Thursday, November 13, 2008

Diary of a Turkey

















November 13
Dear Diary,
After much internal debate I have decided that I can ignore the warning signs no longer. I shall leave under cloak of darkness. I can bring only a flask and my tool kit. Perhaps my lucky hat.

November 14
Dear Diary,
Is it 'on the lam' or 'on the lamb'? Either way, I fear for my safety. Have made camp for the night with a kindly gentleman named Bedazzle Jones under the I-95 overpass. We share bourbon and stories. 

November 15
Dear Diary,
After a fitful sleep, set out for New Jersey. Accepted a ride from a trucker named Cliff, who played nothing but Lionel Ritchie for 2 hours. Cliff is certain that Lionel's career was deliberately sabotaged by the CIA because of what he knows about JFK. Diary, I have learned more in 2 days than I have my entire time on the farm.

Seeing pictures of turkeys everywhere now. Comforting. Must find one of those dashing black buckled hats I've seen some wear. Must rest now. Will write more tomorrow.

21 comments:

Dennis and Leslie said...

Am I in the top five??? I love turkey diaries! Hilarious!

Anonymous said...

Dear Diary, my new friend Cliff-the-driver advises that Bo Pilgrim is not my father after all. In fact, he wants to kill me. And Tyson? Bo's evil cousin. I've been so deluded. Back on the farm? Liars, all of them. So I'm eloping with the goose. Cliff says Chik-Fil-A will marry us fugitives from justice, and then Cliff will take us to the White House for a presidential pardon. Let's hope this plan works, dear Diary.

Anonymous said...

OMG! Third commentator?!?!?! No way! No way at all! No way no way no way!
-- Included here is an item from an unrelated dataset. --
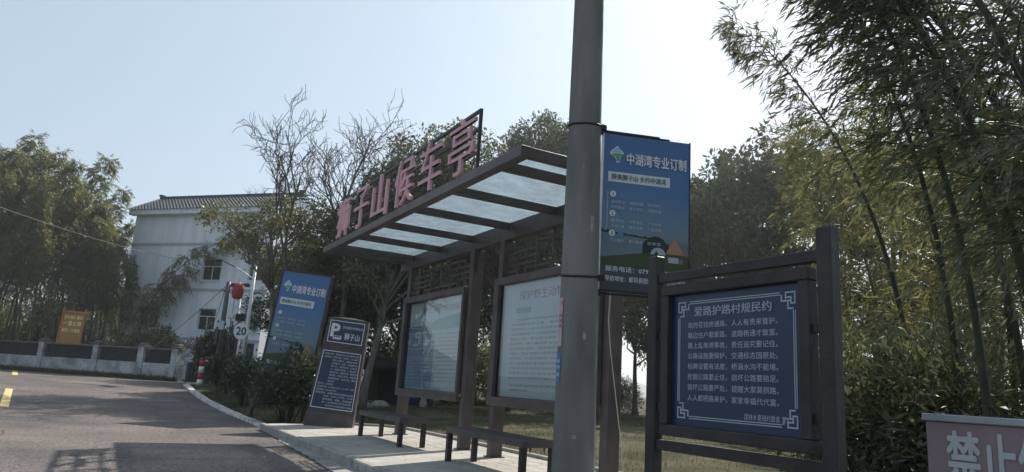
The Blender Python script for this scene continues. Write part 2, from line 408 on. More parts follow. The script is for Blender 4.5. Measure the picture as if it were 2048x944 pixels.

Wow! Wowwie! Zowie! Zip dang!

I can't wait for turkey and stuffin'! You made me start to drool a little.

McMommy said...

Mmmm...turkey...with gravy...and mashed potatoes...and his lucky hat.

p.s. Just saw your This Blog Needs More Cowbell and I about died laughing. I want to steal that for my blog.

Meg said...

Dear Diary,

I wish, oh how I wish, they would take turkey off of the Atkins list of acceptable foods. I gots to get me some carbs somehow.

Mama Dawg said...

Does said turkey have a name? I can't identify with him until I know his name. And please don't say Tom.

sassy stephanie said...

Turkey, make your way over here. I have a cozy bed of aluminum for you to sleep in. I shall cover you before your slumber in a squishy cornbread "blanket".

Bar-b said...

first off, georgie made me laugh so I apologize.

where you come up with stuf, only you and BG know.

I hope this doesn't end up like "Go Ask Turkey" or like "Turkey Frank's Diary"....but I actually fear it might.

Jennifer said...

Bedazzle Jones!?! ROFL!!!

Unknown said...

November 16

Dear Diary,

Cliff the truck driver pulled over to a rest stop so we could get refreshments. Him, an iced coffee (hey, I thought that was weird too!) and me, Fritos. Noticed while waiting for Cliff to come out of the rest room, that the side of his truck has the word "Butterball" on it. I wonder who this Butterball is? And why is the cab of his truck so cold? It's like there's a freezer nearby...

Anonymous said...

oh dear. this can only end badly....

Angela said...

So darn cute! Where do you come up with this stuff?!? ;)

Unknown said...

Great post!

Loveable Loser said...

The suspense is killing me. Does the bird find true love along the way?

How will it end?

Do shoes come along with the hat?

Is there Avian Flu involved?

Jenni said...

I hope he is not heading this way...we are over-run with turkeys!

Miss Lisa said...

Oh Little Turkey, why don't you ask Cliff to bring you to the Lone Star state--lots of big fields, sunshine (just ignore that bucket with brine--it's for um pork) ;)

Rachel said...

poor things...but they do taste good!

bernthis said...

Hilarious!!! You are a so so funny. first time here. Nice to meet you.

The Nice One said...

Well, that turkey should be happy with my family, as we are eating Ham for thanksgiving this year. I know, the pilgrims would be so so so ashamed, wouldn't they?

Tasha said...

(Giggling) I've often wondered what a turkey writes in their diary.

BTW, I agree about cowbell. Me wants to steal it, too.

said...

I have seen turkey McLovin' in my backyard....he's probably only escaping the long arm of the baby chickie mama after the callous way that he brushed her off without so much as a "Hey....I'll call ya."